Four, Gucci Mane’s “Hell Yes.” Really I didn’t try to give Gucci that beat, but the thing is, here’s why I like working with Gucci. If I give him 30 beats, I am going to hear 30 songs. He’s going through every one of those muthafuckas. He’s going to rap to everyone whether he like it or not. So when he had did that shit I was like, “Yo, that’s like a R&B beat.” He said, “I know I sung to it.” I was like, “Gucci, I ain’t putting you on no Auto-Tune.” He said, “I’m tellin’ you, it’s a hit.”

I went to the studio and I heard it and I just started laughing cause you know Guwop funny as hell. I was just like, “Yo, man, that shit is hard.” So we took it to the studio and melodize over the shit and put more Auto-Tune on it. I added more shit when I went to the studio to mix it. The thing with me is that if I give you a beat, it’s just a skeleton. But after I heard the song and the vocals lay down I’m going to go back and lay some strings. So that was one of those songs.

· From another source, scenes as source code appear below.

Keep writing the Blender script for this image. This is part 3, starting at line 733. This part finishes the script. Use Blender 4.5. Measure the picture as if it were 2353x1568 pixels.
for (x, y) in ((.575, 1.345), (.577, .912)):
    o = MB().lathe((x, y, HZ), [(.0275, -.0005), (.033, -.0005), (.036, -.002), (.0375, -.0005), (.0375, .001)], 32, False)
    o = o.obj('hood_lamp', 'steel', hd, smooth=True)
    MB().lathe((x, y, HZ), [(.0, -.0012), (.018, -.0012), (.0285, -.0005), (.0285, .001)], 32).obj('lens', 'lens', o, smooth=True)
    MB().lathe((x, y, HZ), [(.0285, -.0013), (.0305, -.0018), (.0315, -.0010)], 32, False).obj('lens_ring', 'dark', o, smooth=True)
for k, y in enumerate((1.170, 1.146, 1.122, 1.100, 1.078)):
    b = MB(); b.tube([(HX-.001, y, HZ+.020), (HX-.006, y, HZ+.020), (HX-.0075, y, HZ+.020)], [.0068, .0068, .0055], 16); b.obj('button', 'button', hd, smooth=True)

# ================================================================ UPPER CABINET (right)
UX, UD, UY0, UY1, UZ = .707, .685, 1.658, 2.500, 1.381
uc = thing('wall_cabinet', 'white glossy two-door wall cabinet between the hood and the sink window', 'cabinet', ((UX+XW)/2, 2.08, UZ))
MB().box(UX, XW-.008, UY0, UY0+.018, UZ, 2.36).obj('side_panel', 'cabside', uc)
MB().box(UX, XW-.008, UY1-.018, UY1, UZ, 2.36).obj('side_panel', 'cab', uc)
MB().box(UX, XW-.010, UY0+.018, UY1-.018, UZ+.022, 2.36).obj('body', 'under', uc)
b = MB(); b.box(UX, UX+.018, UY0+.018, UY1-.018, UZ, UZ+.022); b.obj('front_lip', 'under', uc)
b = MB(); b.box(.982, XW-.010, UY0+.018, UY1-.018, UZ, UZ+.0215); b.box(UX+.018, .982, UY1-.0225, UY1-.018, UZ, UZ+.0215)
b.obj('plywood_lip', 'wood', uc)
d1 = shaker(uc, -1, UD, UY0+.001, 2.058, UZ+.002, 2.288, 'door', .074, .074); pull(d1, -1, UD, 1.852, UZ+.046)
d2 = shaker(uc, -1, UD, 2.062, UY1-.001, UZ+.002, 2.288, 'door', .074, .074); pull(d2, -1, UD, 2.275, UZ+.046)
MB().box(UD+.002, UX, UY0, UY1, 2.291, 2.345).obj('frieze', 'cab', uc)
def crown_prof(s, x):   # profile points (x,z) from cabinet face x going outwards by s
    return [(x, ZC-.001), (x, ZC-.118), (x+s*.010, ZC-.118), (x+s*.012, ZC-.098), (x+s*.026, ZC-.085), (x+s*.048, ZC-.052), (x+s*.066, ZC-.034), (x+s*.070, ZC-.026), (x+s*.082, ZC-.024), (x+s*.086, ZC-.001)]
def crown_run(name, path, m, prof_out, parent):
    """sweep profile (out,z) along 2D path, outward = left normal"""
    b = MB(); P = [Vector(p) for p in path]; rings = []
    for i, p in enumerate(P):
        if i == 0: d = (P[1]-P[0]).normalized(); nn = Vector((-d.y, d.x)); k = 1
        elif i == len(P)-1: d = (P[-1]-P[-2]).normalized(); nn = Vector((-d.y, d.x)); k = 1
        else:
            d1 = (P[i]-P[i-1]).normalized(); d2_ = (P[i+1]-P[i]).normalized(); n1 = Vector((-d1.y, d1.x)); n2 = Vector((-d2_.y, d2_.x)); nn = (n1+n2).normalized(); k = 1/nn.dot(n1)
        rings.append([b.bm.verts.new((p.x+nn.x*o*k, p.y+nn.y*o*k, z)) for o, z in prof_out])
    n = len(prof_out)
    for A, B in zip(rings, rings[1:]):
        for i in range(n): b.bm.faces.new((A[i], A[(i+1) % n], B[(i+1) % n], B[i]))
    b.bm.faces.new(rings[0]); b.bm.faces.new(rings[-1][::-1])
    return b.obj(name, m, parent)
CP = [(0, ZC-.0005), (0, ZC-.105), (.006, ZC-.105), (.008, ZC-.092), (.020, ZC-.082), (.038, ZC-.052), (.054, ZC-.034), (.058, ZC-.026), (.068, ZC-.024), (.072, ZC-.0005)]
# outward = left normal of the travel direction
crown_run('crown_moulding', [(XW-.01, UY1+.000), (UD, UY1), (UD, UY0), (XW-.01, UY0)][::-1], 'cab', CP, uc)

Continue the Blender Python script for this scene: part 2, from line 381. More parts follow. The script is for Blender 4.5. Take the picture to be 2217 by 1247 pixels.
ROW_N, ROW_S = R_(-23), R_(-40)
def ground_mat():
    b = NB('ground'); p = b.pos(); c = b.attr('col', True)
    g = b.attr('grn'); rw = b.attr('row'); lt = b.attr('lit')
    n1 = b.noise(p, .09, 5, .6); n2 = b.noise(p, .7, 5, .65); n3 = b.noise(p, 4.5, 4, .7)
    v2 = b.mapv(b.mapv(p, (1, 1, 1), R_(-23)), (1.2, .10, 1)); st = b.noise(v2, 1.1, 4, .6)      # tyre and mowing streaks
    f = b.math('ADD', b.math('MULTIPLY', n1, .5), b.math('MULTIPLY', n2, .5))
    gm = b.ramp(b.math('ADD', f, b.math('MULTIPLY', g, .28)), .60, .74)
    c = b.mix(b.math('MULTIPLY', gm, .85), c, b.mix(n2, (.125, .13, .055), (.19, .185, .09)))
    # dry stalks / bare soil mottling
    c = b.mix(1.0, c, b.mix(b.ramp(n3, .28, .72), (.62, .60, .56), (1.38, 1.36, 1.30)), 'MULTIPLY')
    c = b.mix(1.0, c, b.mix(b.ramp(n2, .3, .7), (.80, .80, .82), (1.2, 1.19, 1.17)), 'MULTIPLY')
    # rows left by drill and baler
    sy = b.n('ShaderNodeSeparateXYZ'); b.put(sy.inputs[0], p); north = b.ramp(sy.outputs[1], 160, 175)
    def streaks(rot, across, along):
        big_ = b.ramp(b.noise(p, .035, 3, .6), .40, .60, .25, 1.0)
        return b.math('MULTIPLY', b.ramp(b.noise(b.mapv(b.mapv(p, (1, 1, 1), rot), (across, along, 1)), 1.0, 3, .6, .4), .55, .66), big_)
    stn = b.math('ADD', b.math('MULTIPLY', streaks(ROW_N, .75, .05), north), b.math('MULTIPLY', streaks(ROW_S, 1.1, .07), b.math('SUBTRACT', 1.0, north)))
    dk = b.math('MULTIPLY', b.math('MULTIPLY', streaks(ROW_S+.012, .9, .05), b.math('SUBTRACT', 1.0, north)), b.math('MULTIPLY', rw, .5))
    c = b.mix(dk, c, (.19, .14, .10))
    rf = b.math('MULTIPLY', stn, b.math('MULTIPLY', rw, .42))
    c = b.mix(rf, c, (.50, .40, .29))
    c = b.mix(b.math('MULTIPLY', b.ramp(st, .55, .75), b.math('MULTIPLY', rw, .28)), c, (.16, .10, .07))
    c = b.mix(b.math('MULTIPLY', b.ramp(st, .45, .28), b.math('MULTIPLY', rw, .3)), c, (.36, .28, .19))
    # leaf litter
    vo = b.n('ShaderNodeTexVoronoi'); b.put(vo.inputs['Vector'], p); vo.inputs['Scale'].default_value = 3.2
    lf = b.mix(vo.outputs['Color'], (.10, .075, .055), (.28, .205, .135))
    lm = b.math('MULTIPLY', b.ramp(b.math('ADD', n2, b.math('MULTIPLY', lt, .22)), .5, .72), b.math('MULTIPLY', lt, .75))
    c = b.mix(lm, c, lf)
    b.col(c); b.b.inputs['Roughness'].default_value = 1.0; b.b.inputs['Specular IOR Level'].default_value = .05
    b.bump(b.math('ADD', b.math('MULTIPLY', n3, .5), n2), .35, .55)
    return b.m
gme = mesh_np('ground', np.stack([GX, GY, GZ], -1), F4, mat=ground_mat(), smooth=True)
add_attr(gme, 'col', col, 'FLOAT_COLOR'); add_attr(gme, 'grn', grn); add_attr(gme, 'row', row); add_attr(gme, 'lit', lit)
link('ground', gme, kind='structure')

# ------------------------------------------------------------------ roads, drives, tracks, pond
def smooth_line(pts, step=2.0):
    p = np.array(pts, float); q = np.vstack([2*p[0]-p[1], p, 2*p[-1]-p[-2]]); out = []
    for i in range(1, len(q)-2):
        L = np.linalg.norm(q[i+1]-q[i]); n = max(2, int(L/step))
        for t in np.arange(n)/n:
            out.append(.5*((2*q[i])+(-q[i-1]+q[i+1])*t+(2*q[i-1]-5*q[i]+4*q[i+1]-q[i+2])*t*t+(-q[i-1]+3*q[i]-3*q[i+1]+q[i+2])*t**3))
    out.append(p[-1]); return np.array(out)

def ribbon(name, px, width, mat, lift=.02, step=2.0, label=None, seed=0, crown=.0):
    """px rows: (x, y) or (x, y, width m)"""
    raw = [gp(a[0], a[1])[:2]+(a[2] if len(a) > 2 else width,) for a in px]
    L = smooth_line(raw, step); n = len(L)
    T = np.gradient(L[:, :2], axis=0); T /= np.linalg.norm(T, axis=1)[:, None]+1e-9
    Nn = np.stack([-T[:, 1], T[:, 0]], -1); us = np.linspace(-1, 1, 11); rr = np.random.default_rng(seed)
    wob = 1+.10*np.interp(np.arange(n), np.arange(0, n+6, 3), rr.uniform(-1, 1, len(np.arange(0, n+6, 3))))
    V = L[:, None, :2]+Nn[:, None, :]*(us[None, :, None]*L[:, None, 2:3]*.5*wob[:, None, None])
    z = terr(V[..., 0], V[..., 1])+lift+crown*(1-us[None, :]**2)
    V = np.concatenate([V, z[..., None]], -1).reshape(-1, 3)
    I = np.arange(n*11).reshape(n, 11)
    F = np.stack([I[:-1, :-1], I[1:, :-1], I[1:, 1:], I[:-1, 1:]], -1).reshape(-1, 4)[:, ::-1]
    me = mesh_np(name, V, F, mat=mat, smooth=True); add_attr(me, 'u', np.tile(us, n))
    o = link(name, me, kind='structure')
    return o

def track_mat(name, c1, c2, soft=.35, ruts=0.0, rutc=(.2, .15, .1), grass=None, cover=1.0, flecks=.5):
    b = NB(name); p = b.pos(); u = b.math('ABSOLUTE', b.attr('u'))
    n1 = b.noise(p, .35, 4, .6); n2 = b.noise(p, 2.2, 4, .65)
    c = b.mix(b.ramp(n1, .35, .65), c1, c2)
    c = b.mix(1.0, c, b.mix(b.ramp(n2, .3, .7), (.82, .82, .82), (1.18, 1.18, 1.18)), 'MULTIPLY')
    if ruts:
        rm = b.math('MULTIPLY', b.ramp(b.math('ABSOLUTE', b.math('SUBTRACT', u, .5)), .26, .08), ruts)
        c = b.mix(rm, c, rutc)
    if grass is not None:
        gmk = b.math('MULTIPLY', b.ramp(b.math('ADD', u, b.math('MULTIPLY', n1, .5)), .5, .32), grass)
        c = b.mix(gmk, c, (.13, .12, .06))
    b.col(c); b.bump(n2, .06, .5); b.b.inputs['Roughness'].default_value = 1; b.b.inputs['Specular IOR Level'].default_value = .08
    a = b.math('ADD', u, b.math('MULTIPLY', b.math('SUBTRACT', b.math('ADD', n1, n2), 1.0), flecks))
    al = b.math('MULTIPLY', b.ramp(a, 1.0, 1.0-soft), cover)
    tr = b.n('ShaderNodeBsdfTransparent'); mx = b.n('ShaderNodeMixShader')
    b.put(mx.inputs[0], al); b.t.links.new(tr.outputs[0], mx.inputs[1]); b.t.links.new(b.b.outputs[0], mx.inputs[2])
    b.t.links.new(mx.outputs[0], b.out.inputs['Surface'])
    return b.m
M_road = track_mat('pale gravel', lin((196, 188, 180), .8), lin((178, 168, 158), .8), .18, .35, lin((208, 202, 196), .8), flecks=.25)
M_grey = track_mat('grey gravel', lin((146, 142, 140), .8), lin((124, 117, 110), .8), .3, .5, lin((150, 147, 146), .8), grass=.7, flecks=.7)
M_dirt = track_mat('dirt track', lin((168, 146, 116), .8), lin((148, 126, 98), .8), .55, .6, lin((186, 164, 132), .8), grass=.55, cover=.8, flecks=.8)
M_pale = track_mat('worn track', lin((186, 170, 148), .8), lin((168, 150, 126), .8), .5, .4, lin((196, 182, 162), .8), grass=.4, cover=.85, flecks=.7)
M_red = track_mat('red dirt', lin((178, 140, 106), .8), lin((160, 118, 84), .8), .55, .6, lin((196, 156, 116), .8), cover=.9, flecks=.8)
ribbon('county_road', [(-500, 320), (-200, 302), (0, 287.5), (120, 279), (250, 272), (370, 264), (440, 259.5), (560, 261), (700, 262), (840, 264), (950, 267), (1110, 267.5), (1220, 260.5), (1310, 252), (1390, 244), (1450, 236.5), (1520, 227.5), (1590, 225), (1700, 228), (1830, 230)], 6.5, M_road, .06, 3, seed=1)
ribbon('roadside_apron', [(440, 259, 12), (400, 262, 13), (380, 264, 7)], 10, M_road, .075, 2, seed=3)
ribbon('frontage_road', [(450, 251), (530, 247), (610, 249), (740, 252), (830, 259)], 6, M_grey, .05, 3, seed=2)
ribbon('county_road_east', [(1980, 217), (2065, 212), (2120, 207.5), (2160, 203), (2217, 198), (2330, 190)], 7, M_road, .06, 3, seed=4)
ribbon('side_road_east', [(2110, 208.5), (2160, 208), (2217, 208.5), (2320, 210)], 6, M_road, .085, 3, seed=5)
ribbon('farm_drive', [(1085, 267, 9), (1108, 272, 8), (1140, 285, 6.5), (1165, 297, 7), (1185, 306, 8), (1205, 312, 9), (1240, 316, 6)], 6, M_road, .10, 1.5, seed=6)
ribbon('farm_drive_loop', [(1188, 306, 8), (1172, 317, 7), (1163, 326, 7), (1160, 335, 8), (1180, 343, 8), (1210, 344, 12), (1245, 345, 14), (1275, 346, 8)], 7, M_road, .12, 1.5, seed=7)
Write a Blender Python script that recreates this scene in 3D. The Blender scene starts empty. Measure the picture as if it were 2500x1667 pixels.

Five, Migos’ “Freak No More.” At that time I was going through… producers go through transitions. When you first start making beats you make beats to impress other producers. Like, "I’m doing something. You can’t do it, nigga." But you expect the artists to hear it and think it’s the greatest thing in the world. So many times I done made these big beats but niggas be like, “Damn, that shit hard but I can’t think of nothing to it.” I went through a phase when I sent batches of beats around and no one really rapped to it. So I said, “You know what, I’m finna make this simple as shit, I’m going to get it my own way. I'm finna put one piano and I’ma have a rapper rap on it on time and somebody is going to rap to this and make it a hit." And when I heard the song, I was like, "Yup, I knew it."

It was just you know what, C.N.O.T.E. you’re just putting way too many sounds in your beats. You got to leave enough room for them. You can tell producers that but to actually experience it is a whole another thing. I got to just get out my own way. “Freak No More” was real simple. It was just 808s following this piano. Then I cut a scene.

What are the mistakes that young producers make?

I think young producers come in making an Honorable C.N.O.T.E.-type beat or a Metro Boomin beat. When I came in I looked up to Kanye West, I looked up to Just Blaze but I didn’t want to make a Just Blaze-type beat or a Kanye-type beat. I wanted to be better than them. I wanted to have my own style I wouldn’t say it was a mistake but it’s just different from generation to generation.